◆JERA セ・リーグ ヤクルト2―15巨人(19日・神宮)

 巨人・丸佳浩外野手(36)がヤクルト戦で自身初のサイクル安打を達成した。球団では08年9月3日の小笠原道大以来の快挙で、プロ野球史上72人目(77度目)。

初回に右越え2ラン、3回に右前安打、5回に中越え二塁打を放ち、7回に右中間三塁打をマークした。中山礼都内野手(23)の自身初の2打席連発など打線が爆発し、今季最多の20安打15得点。大勝で勝率を5割に戻した。大量援護をもらった先発・戸郷は8回2失点で4勝目を挙げた。

 二塁ベースを蹴った丸が、歯を食いしばって激走した。「頼むから足よ、もってくれって」。7回1死三塁。痛烈なライナーで右中間を破った。偉業への期待感が込められた大歓声に押された背番号8は加速すると三塁へ気迫のヘッドスライディング。プロ18年目で自身初のサイクル安打の達成だ。「この年で達成できるとは思ってなかった。自分自身びっくりしている」。

球団では08年9月3日広島戦(京セラD)の小笠原以来、17年ぶり6人目、神宮では92年ハウエル(ヤクルト)以来33年ぶり6度目の快挙をかみしめた。

 完璧なアーチから、20安打15得点の猛攻へといざなった。阿部監督が「状態がいいし、ランナーがたまったところでかえしてほしい」と期待を込めて、今季初めて3番で起用。まずは初回1死二塁の場面だった。「めっちゃでかいスズメバチがきて」と、一度打席を外したが、アクシデントに負けることなく直後に右翼席へ今季初の2戦連発となる先制の5号2ラン。3回先頭で右前に運ぶと、5回先頭では中越え二塁打を放った。最後は右中間への適時三塁打で達成。「一度は取ってみたい記録だった。一生懸命やってきて良かったです」。今季チーム最多タイの1試合4発と爆発した打線をけん引したベテランの笑顔が輝いた。

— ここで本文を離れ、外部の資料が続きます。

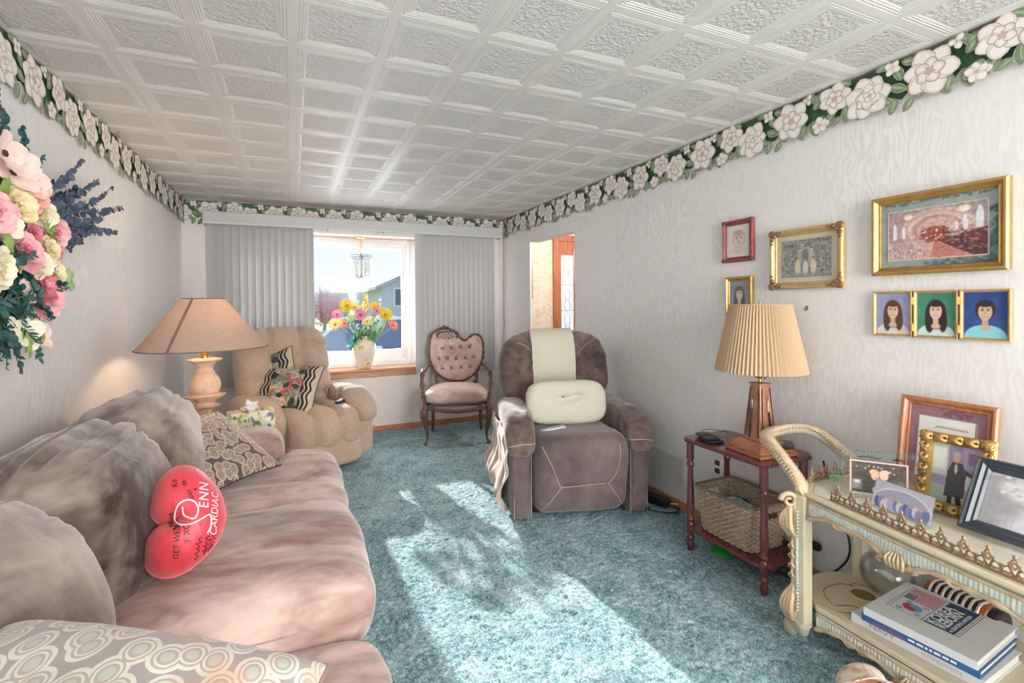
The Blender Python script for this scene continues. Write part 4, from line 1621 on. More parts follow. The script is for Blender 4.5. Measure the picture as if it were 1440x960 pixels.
# crest: pierced basket shell at the top left
cm = MB()
cx0, cz0 = vp(283, 130)
cr_ = [(cx0 + .105 * cos(a), cz0 + .055 * sin(a) + .012 * cos(2 * a)) for a in [2 * pi * k / 40 for k in range(40)]]
cm.tube([(x, -.038, z) for x, z in cr_], .011, 7, closed=True, T=BTILT)
for k in range(-4, 5):
    for s in (1, -1):
        pts = []
        for q in range(9):
            tt = -1 + 2 * q / 8
            x, z = k * .030 + s * .034 * tt, .050 * tt
            if (x / .10) ** 2 + (z / .052) ** 2 <= 1.02:
                bulge = .026 * (1 - (x / .105) ** 2 - (z / .055) ** 2)
                pts.append((cx0 + x, -.038 - bulge, cz0 + z))
        if len(pts) > 2:
            cm.tube(pts, .0036, 5, T=BTILT)
for (q, r_) in (((235, 72), .020), ((258, 62), .026), ((285, 66), .020), ((365, 130), .022), ((455, 135), .024), ((352, 112), .018)):
    x, z = vp(*q)
    cm.soft((r_ * 1.6, .04, r_ * 1.6), 2.3, 6, T=BTILT @ TR((x, -.02, z)))
cm.build('crest', M_WALN, vc, smooth=180)
MB().soft((.19, .044, .10), 2.2, 10, T=BTILT @ TR((cx0, -.034, cz0))).build('crest_panel', M_CANE, vc, smooth=180)

def f_vs(p, u):
    w = .86 + .14 * sm(-u.y, -1, .6)
    p.x *= w
    p.z += .018 * (1 - u.x ** 2) * (u.z > 0)
    return p

MB().soft((.60, .50, .135), (5, 4.5, 2.8), 20, f_vs, c=(0, -.01, .415)).build('seat_cushion', M_PINKV, vc, smooth=180)
rl = MB()
fr_ = [(-.285, -.235, .33), (-.20, -.262, .318), (-.10, -.272, .305), (0, -.278, .300), (.10, -.272, .305), (.20, -.262, .318), (.285, -.235, .33)]
rl.tube(spline(fr_, 5), .022, 8, flat=.8)
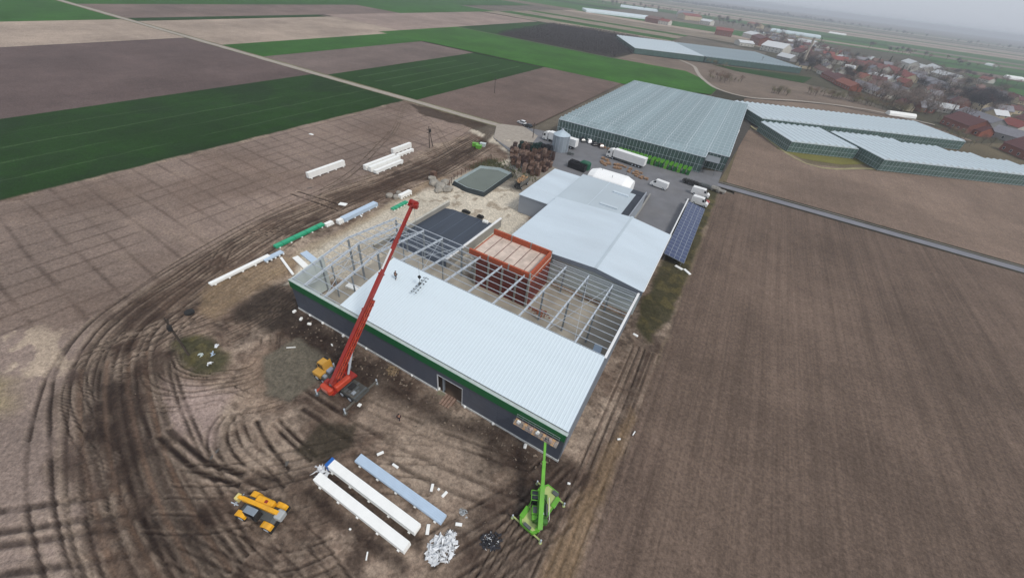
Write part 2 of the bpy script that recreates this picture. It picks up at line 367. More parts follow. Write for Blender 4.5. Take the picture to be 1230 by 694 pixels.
# sandy strip behind the hall and working yard round the reservoir
blend(sand, poly_mask(px2w([(350,340),(352,310),(420,272),(470,244),(520,226),(560,205),(620,190),(640,250),(620,300),(560,330),(440,330)]), 1.2, 1.0)*.92)
blend(C3(150,130,104), poly_mask(px2w([(350,318),(330,330),(300,345),(345,310),(470,243),(520,215),(540,210),(470,250)]), 1., .6)*.6)
blend(sand, poly_mask([(-34,106),(-18,100),(-8,92),(-8,118),(-20,122),(-36,122)],1.5,1.2)*.8)
blend(C3(58,46,36), poly_mask(px2w([(490,124),(520,131),(600,153),(592,166),(566,186),(556,182),(584,162),(555,150),(510,140)]), .8, .7)*.85)
blend(C3(122,104,84), sstep(.55,.7,fbm(X,Y,2.5,4,91))*poly_mask(px2w([(480,240),(620,200),(640,240),(600,270),(540,250)]),1,1)*.6)
blend(grassd, poly_mask(px2w([(560,200),(585,190),(635,210),(650,222),(612,216),(580,205)]), .8, .7)*.85)
blend(C3(104,98,90), poly_mask([(-6,70),(14,70),(14,59),(22,59),(22,90),(60,90),(64,119),(-12,119),(-12,100),(-6,90)],1.,.6)*.8)
ruts([(470,158),(425,205),(372,238)], (-.9,.9), wd=.3, dark=.8, wander=.2); ruts([(487,124),(470,160),(450,175)], (-1,0,1), wd=.25, dark=.6)
ruts([(490,128),(520,150),(545,190)], (-1,1), wd=.3, dark=.6); rut(resample(px2w([(350,233),(405,252)])), .5, .95, .15); rut(resample(px2w([(358,230),(412,247)])), .5, .95, .15)
ruts([(340,278),(300,282),(272,300),(262,322)], (-1.4,0,1.2), wd=.3, dark=.75, wander=.2)
blend(C3(62,48,40), poly_mask(px2w([(400,235),(450,222),(520,195),(560,178),(570,190),(520,212),(440,240),(380,258)]), 1.3, 1.3)*.6)
# pole island and grass verge by the right boundary
isl = poly_mask(px2w([(205,415),(228,405),(262,412),(278,430),(268,448),(238,450),(222,438)]), .9, .8); blend(grassd, isl*.88); blend(C3(96,88,56), isl*sstep(.5,.7,fbm(X,Y,1.2,3,99))*.6)
vg = poly_mask([(54.5,34),(53.7,60),(53.7,100),(57,118),(61.5,119),(61.2,60),(60.5,40),(58,30)], .7, .6); blend(C3(64,62,40), vg*.9); blend(C3(104,94,60), vg*sstep(.5,.68,fbm(X,Y,2,4,101))*.55)
blend(C3(128,112,94), np.exp(-((X-61.2+1.2*(fbm(X,Y,6,3,103)-.5))/.45)**2)*(Y>20)*.6)
blend(C3(120,100,78), poly_mask([(56.5,-40),(60.5,-40),(60.3,12),(58.7,14),(57.6,-5)], .9, .8)*.75)
# right field edge belongs to this sheet
fr = sstep(60.2,61.2, X+(fbm(X,Y,4,3,105)-.5)*1.6-np.clip((Y-0)*.008,-.5,.6)); blend(field_right, fr); Lg = np.maximum(Lg, fr)
blend(C3(88,73,65), fr*sstep(.5,.7,fbm(X,Y,14,3,120))*.3)
# relief
rough_amt = (1-fm)*(1-fr)
Hg += rough_amt*((fbm(X,Y,6,4,201)-.5)*.5+(fbm(X,Y,1.2,3,205)-.5)*.16)+fm*(fbm(X,Y,2,3,207)-.5)*.08
flat = sstep(0,2.5,np.minimum.reduce([X+4,54.6-X,Y+.2,91-Y])) ; flat2 = ((X>-14)&(Y>66)).astype(float); flat = np.clip(np.maximum(flat,flat2),0,1)
Hg = Hg*(1-flat)-.06*flat
edge = np.minimum.reduce([sstep(0,3,X-gx[0]), sstep(0,4,gx[-1]-X), sstep(0,5,Y-gy[0]), sstep(0,2,gy[-1]-Y)]); Hg = np.clip(Hg*edge, -.38, .35)
# green belt at the far left border of the sheet
wg = sstep(.6,-.6,X+82.3+(fbm(X,Y,5,3,111)-.5)*1.2); Cg = Cg*(1-wg[...,None])+wheat*wg[...,None]
for k, xx in enumerate((-94,-106,-118,-131)): blend(C3(70,92,58), wg*np.exp(-((X-xx)/.3)**2)*sstep(.35,.6,fbm(X*1.,Y*.3,9,3,k+130))*.7)
blend(C3(28,44,24), wg*sstep(.5,.7,fbm(X,Y,20,3,140))*.4)

def set_attrs(me, col, ln):
    n = len(me.vertices)
    a = me.color_attributes.new('Col', 'FLOAT_COLOR', 'POINT'); c = np.ones((n,4), np.float32); c[:,:3] = col; a.data.foreach_set('color', c.ravel())
    b = me.attributes.new('ln', 'FLOAT', 'POINT'); b.data.foreach_set('value', np.broadcast_to(np.asarray(ln, np.float32), (n,)).copy())
me = bpy.data.meshes.new('site_ground'); nv = NXg*NYg
me.vertices.add(nv); co = np.stack([X,Y,Hg],-1).reshape(-1,3).astype(np.float32); me.vertices.foreach_set('co', co.ravel())
ii = (np.arange(NYg-1)[:,None]*NXg+np.arange(NXg-1)[None,:]).ravel(); quads = np.stack([ii,ii+1,ii+1+NXg,ii+NXg],-1).astype(np.int32)
me.loops.add(quads.size); me.loops.foreach_set('vertex_index', quads.ravel()); me.polygons.add(len(quads))
me.polygons.foreach_set('loop_start', np.arange(0,quads.size,4,dtype=np.int32)); me.polygons.foreach_set('loop_total', np.full(len(quads),4,np.int32))
me.update(calc_edges=True); me.polygons.foreach_set('use_smooth', np.ones(len(quads),bool)); me.materials.append(SOIL)
set_attrs(me, Cg.reshape(-1,3), Lg.ravel())
site = obj('site_ground', me); tag(site, kind='structure')

# ------------------------------------------------------------------ fields (flat sheets, parcels butt edge to edge)
def sheet(name, pts, z, col, matl=SOIL, ln=0.0, thick=None):
    me = bpy.data.meshes.new(name); me.from_pydata([(p[0],p[1],z) for p in pts], [], [tuple(range(len(pts)))]); 
    if me.polygons[0].normal.z < 0: me.flip_normals()
    me.materials.append(matl); set_attrs(me, np.array(col), ln); o = obj(name, me); tag(o, kind='structure'); return o
def rect(name, x0, y0, x1, y1, z, col, matl=SOIL, ln=0.0): return sheet(name, [(x0,y0),(x1,y0),(x1,y1),(x0,y1)], z, col, matl, ln)
base = rect('ground', -8700, -8700, 8700, 8700, -0.5, C3(104,96,84))
BE = C3(164,147,132); BR = C3(118,102,94); GD = C3(30,60,16); GM = C3(48,92,28); GB = C3(58,106,32); DK = C3(80,68,64)
# nearest parcels
rect('ploughed_field', 66, -500, 420, 122.0, 0.0, field_right, SOIL, 1.0)
rect('ploughed_field', -82, -700, 66, -80, 0.0, field_left)
rect('wheat_field', -145, -700, -82, -80, 0.0, GD, CROP)
rect('ploughed_field', -261, -700, -145.1, 119, 0.0, C3(98,83,79)); rect('stubble_field', -337, -700, -261, 119, 0, BE)
rect('wheat_field', -520, -700, -337, 119, 0.02, GM, CROP); rect('stubble_field', -640, -700, -520, 119, 0, BE); rect('ploughed_field', -900, -700, -640, 119, 0, BR)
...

 細部へのこだわりが快挙を生む。酷暑の中で行われる試合前練習。

一人異彩を放っている。他の選手が黒のTシャツとアンダーシャツを着る中、丸はただ一人白のアンダーシャツと灰色のTシャツを着用している。黒に比べて、白色のほうが表面温度の上昇を抑えられるからだ。「暑いからね。直射日光から守るために考えながら着てますよ」。コンディションを整えるために色にまで気を配る。

 今季からは“飲み方”も変えている。昨年まではスポーツドリンクだけを飲んでいたが、試合後に検査すると常に脱水状態だった。そこで今季からはスポーツドリンクと水を交互に飲むスタイルに変更。「体の塩分濃度が濃くなりすぎても脱水になる。スポーツドリンクだけだと濃くなるから、水と交互に摂取したほうがいいということで実践している」。柔軟に思考をアップデートし、夏場でも快音を響かせ続ける。

 球場には誰よりも早く入り、試合後はケアやトレーニングを念入りに行うため球場を後にするのは一番遅い。休日返上練習もいとわない。そんな背番号8は勝利を何より喜んだ。「記録もうれしかったですし、何よりもそれが勝ちにつながったことが一番良かったです」。頼れるベテランの不断の努力が結実した快挙だった。(宮内 孝太)

◆清水隆行Point 丸は初回に内角の真っすぐを本塁打したようにストレートへの対応が今は、すごくいい。6回の四球を含めて5打席で見逃しのストライクは2球あったが、空振りもファウルも1球もなく、4スイングで4本のヒットを打っている。つまり打ち損じはゼロ。打てる球を振りにいき、しっかりと捉えていることの証明だ。